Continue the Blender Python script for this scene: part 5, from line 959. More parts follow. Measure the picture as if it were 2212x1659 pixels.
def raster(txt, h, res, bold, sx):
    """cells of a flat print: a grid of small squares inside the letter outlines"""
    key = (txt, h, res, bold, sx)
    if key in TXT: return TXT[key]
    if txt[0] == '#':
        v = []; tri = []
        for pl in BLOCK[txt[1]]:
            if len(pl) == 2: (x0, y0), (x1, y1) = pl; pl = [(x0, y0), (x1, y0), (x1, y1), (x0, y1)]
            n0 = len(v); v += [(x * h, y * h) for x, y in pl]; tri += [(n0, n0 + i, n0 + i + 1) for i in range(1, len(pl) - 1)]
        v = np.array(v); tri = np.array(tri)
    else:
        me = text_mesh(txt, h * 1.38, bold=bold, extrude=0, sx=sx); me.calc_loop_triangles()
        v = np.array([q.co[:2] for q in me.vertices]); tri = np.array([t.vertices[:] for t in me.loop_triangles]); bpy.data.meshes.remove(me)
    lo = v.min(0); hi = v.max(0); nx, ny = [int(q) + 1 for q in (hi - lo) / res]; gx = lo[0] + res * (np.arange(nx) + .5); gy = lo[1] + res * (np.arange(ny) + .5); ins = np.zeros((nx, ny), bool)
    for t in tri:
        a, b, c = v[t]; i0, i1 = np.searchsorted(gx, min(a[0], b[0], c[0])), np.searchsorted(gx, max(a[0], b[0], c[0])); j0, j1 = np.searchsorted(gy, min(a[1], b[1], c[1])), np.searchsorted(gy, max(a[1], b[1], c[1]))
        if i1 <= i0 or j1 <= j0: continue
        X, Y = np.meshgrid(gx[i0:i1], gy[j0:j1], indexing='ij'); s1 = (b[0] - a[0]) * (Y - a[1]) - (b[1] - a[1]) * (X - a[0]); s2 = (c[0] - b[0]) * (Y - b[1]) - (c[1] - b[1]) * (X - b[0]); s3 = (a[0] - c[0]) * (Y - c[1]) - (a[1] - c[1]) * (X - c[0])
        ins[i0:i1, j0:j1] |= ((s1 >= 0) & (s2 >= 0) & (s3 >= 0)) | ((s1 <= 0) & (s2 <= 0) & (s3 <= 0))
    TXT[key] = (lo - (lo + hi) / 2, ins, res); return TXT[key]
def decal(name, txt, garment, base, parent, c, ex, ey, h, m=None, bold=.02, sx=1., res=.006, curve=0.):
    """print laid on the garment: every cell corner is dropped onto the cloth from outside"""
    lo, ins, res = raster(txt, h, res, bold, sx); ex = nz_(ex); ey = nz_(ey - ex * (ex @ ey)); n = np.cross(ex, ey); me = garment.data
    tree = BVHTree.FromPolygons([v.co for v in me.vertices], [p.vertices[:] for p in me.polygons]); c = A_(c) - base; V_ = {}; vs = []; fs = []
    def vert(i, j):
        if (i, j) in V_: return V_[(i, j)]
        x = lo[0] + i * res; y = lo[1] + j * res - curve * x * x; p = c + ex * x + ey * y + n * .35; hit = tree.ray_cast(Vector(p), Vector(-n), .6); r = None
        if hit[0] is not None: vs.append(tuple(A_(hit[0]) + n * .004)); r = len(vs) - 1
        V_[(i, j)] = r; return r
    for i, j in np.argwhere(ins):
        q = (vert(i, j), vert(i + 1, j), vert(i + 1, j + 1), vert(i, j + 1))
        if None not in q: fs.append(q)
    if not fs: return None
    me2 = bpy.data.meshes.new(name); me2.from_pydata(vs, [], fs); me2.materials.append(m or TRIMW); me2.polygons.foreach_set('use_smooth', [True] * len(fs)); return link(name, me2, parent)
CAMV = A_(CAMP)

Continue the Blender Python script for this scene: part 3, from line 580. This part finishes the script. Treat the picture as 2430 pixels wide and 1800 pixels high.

## Written problem
Your task is to collect every line above that contains the word "pixels".

## Complete output
Continue the Blender Python script for this scene: part 5, from line 959. More parts follow. Measure the picture as if it were 2212x1659 pixels.
Continue the Blender Python script for this scene: part 3, from line 580. This part finishes the script. Treat the picture as 2430 pixels wide and 1800 pixels high.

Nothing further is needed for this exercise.